Instructions for the task: The lines to reproduce run from the first one through the line containing "R = math.radians". Reproduce them exactly.

Information shown:
--- START ---
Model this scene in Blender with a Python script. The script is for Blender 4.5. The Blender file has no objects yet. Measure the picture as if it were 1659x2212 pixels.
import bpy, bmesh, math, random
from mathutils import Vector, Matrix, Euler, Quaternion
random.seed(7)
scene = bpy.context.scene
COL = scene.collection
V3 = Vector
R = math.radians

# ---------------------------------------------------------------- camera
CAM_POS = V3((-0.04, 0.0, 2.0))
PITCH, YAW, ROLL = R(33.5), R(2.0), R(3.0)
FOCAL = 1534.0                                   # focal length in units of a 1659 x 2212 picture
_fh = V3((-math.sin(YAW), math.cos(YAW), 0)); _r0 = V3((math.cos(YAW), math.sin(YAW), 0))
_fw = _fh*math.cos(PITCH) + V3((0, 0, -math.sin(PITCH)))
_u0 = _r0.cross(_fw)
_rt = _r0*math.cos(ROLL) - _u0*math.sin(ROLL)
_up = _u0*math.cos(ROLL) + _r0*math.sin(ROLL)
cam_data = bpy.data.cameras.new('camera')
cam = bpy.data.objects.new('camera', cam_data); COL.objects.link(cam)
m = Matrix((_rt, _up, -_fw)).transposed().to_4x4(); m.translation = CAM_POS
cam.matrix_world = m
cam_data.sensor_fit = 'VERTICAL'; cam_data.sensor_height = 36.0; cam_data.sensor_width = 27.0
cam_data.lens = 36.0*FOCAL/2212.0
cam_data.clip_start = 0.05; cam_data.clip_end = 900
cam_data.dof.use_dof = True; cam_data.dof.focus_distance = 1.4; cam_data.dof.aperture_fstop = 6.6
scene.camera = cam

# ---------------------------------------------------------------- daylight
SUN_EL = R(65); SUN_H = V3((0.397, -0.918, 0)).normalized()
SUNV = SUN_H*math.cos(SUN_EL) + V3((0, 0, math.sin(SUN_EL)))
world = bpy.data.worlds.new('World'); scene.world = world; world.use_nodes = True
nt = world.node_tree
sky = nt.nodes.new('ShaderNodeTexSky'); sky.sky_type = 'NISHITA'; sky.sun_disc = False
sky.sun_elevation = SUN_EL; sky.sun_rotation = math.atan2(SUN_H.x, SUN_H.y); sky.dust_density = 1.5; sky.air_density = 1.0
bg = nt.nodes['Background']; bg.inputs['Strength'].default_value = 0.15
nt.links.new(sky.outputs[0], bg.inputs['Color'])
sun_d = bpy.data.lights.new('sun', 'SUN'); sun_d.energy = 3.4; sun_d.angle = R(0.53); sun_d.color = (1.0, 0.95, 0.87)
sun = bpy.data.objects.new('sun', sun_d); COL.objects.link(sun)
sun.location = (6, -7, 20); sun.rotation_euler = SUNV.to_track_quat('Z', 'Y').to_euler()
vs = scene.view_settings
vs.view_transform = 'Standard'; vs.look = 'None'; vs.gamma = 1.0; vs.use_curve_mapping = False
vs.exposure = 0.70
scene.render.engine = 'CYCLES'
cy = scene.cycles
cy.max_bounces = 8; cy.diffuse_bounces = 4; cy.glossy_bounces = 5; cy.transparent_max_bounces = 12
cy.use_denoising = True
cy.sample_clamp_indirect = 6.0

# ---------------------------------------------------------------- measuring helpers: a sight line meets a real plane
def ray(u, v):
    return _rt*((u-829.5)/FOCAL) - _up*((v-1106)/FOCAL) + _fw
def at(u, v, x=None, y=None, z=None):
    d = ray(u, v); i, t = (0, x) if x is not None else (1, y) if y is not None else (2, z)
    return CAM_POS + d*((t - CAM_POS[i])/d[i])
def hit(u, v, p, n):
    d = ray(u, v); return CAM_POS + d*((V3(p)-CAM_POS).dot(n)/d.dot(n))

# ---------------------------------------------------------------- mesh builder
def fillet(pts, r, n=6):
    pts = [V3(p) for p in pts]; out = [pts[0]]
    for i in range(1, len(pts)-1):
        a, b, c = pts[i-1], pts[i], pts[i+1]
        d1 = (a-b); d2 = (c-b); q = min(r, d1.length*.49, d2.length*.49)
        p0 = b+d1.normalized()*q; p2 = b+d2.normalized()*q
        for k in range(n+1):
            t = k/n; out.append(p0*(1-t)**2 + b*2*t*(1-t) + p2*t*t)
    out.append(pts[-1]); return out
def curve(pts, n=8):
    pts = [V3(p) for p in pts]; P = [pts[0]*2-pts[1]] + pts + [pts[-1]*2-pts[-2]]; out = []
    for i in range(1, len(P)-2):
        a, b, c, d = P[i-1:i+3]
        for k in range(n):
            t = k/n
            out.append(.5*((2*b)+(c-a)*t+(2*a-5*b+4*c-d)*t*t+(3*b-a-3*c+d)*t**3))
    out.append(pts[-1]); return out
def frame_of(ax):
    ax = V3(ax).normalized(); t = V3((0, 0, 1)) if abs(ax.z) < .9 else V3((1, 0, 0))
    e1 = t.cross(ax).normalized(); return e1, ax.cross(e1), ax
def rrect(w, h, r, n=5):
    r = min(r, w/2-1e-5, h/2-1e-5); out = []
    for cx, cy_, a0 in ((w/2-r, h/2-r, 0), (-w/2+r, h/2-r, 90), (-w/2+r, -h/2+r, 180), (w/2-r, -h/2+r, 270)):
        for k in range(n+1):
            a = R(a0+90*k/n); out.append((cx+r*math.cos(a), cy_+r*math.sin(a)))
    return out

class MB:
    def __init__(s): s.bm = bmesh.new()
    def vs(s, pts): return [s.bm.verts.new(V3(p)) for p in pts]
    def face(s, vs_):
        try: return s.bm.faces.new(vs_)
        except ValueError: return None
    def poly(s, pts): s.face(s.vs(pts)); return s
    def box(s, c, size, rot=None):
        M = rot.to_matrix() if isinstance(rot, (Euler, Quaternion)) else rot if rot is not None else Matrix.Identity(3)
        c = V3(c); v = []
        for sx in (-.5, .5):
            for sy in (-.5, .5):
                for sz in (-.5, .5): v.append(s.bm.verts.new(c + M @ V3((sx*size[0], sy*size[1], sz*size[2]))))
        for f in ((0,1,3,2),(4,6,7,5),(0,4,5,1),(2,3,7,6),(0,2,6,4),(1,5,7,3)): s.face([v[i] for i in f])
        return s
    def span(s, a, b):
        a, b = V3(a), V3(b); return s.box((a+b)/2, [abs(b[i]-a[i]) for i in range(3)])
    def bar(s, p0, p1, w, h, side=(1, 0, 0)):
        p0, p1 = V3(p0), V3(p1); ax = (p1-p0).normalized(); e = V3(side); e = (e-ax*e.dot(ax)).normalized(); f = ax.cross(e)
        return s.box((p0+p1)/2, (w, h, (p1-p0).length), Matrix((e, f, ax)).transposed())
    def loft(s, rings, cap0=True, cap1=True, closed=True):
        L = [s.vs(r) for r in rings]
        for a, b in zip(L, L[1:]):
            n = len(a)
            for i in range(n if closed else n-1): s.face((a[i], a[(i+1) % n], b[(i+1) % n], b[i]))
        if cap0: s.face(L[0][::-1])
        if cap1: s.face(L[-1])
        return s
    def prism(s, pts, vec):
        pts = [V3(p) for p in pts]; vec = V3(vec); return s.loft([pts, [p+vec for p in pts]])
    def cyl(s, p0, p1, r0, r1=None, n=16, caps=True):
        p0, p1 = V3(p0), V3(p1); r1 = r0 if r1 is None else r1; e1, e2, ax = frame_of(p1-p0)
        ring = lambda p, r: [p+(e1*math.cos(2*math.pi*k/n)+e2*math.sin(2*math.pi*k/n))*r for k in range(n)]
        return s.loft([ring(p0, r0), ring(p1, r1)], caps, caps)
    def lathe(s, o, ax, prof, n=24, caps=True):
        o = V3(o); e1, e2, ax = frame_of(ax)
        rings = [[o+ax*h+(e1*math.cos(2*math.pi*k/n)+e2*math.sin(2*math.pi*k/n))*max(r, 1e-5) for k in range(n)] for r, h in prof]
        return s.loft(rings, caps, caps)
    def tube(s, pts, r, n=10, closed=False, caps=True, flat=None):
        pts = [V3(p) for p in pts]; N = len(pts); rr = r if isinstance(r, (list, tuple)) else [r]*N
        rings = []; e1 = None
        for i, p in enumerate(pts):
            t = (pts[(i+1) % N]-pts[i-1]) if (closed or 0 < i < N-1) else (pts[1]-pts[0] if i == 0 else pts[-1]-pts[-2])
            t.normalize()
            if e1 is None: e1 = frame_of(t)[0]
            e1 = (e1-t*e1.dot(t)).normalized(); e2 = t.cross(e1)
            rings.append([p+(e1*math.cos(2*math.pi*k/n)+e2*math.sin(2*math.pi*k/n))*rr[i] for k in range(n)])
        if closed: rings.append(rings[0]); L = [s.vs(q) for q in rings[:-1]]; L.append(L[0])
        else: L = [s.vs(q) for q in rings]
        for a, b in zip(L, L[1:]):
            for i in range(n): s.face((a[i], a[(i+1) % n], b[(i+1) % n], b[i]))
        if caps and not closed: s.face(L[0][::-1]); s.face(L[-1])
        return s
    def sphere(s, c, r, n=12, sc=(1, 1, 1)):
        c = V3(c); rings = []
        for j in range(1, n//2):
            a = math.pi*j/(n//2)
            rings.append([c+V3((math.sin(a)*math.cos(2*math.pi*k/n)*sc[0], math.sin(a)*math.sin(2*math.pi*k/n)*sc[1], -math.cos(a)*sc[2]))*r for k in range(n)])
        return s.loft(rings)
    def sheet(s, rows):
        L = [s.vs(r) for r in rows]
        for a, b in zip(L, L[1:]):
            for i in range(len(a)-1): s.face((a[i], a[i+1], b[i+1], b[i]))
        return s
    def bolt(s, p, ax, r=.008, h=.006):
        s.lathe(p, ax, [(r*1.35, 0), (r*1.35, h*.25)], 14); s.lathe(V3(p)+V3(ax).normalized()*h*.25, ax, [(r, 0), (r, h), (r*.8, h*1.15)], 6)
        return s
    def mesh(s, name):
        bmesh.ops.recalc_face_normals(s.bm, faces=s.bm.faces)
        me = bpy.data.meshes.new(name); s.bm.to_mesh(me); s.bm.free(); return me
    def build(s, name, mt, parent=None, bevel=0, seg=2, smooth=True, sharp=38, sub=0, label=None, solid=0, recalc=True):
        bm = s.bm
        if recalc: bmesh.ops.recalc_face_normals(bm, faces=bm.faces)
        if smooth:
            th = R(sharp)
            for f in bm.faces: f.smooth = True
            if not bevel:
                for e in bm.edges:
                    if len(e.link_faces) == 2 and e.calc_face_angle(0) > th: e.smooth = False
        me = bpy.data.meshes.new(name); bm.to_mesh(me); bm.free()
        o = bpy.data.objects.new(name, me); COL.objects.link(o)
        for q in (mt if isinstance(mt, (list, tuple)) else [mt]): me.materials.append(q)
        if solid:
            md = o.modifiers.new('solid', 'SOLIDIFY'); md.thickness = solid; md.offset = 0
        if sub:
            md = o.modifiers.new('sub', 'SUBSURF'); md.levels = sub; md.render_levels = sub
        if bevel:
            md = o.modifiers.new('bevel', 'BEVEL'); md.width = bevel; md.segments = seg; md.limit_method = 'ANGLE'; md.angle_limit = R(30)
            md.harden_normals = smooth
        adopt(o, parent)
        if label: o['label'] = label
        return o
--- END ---
Worked solution:
Model this scene in Blender with a Python script. The script is for Blender 4.5. The Blender file has no objects yet. Measure the picture as if it were 1659x2212 pixels.
import bpy, bmesh, math, random
from mathutils import Vector, Matrix, Euler, Quaternion
random.seed(7)
scene = bpy.context.scene
COL = scene.collection
V3 = Vector
R = math.radians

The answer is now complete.